Desde o momento de sua ascensão ninguém lhe disputou o cetro; foi proclamada a rainha dos salões.
Tornou-se a deusa dos bailes; a musa dos poetas e o ídolo dos noivos em disponibilidade.
Era rica e formosa.
Duas opulências, que se realçam como a flor em vaso de alabastro; dois esplendores que se refletem, como o raio de sol no prisma do diamante.
Quem não se recorda de Aurélia Camargo, que atravessou o firmamento da Corte como brilhante meteoro, e apagou-se de repente no meio do deslumbramento que produzira o seu fulgor?
Tinha ela dezoito anos dezoito anos quando apareceu a primeira vez na sociedade. Não a conheciam; e logo buscaram todos com avidez informações acerca da grande novidade do dia.

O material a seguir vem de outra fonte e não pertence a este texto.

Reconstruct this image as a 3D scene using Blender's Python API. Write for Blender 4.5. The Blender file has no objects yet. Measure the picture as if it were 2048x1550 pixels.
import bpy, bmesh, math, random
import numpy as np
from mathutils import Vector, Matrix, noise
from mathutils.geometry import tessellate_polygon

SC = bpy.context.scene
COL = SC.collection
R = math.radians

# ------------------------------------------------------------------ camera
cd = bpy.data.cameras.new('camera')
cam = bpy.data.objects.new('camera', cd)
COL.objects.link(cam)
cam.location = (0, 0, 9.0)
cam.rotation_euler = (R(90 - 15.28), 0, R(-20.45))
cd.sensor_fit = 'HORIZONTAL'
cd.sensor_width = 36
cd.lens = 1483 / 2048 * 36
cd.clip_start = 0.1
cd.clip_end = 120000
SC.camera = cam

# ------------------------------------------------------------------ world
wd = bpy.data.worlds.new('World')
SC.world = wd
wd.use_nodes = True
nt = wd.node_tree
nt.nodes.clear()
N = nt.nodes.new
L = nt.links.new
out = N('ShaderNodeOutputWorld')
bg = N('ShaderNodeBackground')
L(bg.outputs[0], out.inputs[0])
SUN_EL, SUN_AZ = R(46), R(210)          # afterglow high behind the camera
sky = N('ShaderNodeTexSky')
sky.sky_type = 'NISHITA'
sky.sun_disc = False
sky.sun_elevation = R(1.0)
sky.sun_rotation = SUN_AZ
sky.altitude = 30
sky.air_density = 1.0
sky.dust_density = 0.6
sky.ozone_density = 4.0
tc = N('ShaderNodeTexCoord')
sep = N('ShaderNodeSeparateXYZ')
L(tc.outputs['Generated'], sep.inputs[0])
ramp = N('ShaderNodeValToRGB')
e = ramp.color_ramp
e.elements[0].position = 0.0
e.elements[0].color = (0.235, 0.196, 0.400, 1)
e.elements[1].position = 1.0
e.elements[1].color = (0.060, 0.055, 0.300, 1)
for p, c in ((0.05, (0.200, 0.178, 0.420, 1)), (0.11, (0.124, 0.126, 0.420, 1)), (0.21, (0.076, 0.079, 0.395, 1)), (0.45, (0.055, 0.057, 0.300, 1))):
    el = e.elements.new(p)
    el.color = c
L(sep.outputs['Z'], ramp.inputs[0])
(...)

Dizia-se muita coisa que não repetirei agora, pois a seu tempo saberemos a verdade, sem os comentos malévolos de que usam vesti-la os noveleiros.

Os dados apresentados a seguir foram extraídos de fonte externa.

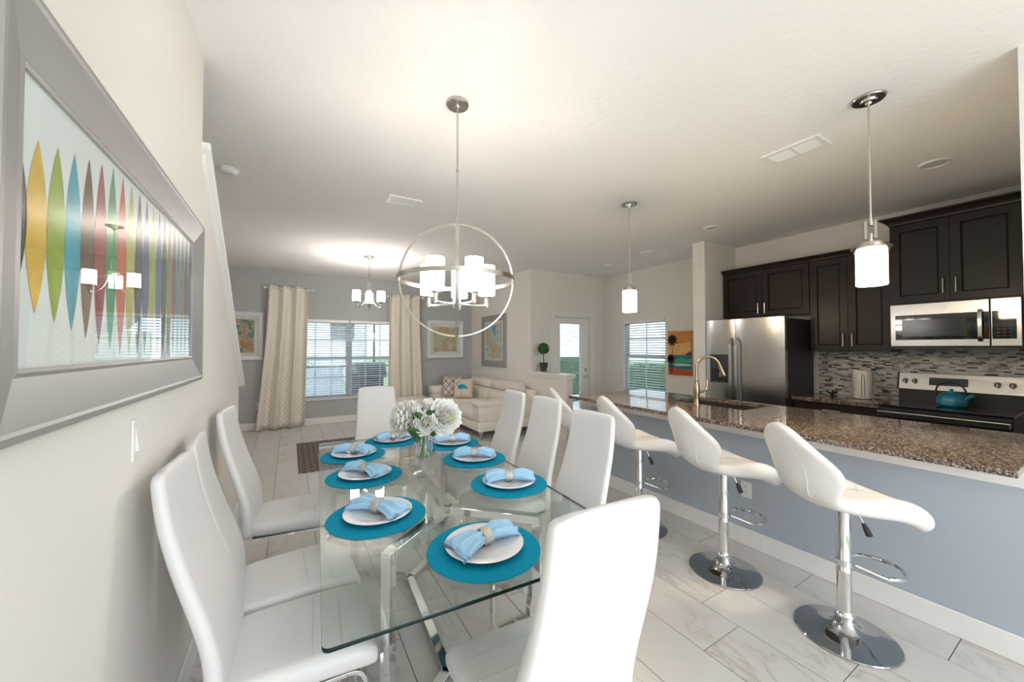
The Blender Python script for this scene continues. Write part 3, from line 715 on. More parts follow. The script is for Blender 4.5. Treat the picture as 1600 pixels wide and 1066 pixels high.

Aurélia era órfã; tinha em sua companhia uma velha parenta, viúva, D. Firmina Mascarenhas, que sempre a acompanhava na sociedade.
Mas essa parenta não passava de mãe de encomenda, para condescender com os escrúpulos da sociedade brasileira, que naquele tempo não tinha admitido ainda certa emancipação feminina.
Guardando com a viúva as deferências devias à idade, a moça não declinava um instante do firme propósito de governar sua casa e dirigir suas ações como entendesse.
Constava também que Aurélia tinha um tutor; mas essa entidade desconhecida, a julgar pelo caráter da pupila, não devia exercer maior influência em sua vontade, do que a velha parenta. (...)


ESTÉTICA

O excerto que se acabou de ler pertence a um romance de costumes, ou em que Alencar desenhou um dos “perfis de mulher” que pontilham sua obra de ficção. O tempo da narração, sendo o passado, auxilia a compor essa atmosfera de reconstituição histórica de uma psicologia sui generis de mulher e daqueles que lhe marcam o destino. Na verdade, o ar de quem está conscientemente desencavando da crônica verídica um relato digno de atenção, manifesta-se expressamente nos dois parágrafos derradeiros: “Não acompanharei Aurélia em sua efêmera passagem pelos salões da Corte”, etc. Sobre esse panorama reminiscente projeta-se a evolução e um drama amoroso tão romântico quanto o que serve de mola a O Guarani. O ficcionista não esconde que lhe conhece todos os rebates da alma, como se lhe visse o “eu profundo” estampado no “eu social”, e ao enfatizar-lhe a beleza física mais ou menos esquematizada, trai um intuito nacionalista: “lindo semblante”, “olhos grandes e rasgados”. Note-se, ainda, outro condimento romântico, a presença do dinheiro, assinalando a identificação entre o Romantismo e a classe burguesa, cuja elevação na pirâmide social se operou no século XIX, colocando em lugar dos valores de sangue os valores de posse: “As revoltas mais impetuosas de Aurélia eram justamente contra a riqueza”, etc. Para exprimir as várias gamas das trocas sociais na Corte sofisticada do tempo, Alencar utiliza uma prosa de cronista, em que o poético cede vez ao descritivo, mas onde perduram indelevelmente os ingredientes que o tornam o primeiro grande estilista na ordem histórica de nossas letras.[1]


[1] MOISÉS, Massaud. A Literatura através dos textos. 24ª ed. CULTRIX. São Paulo, 2004.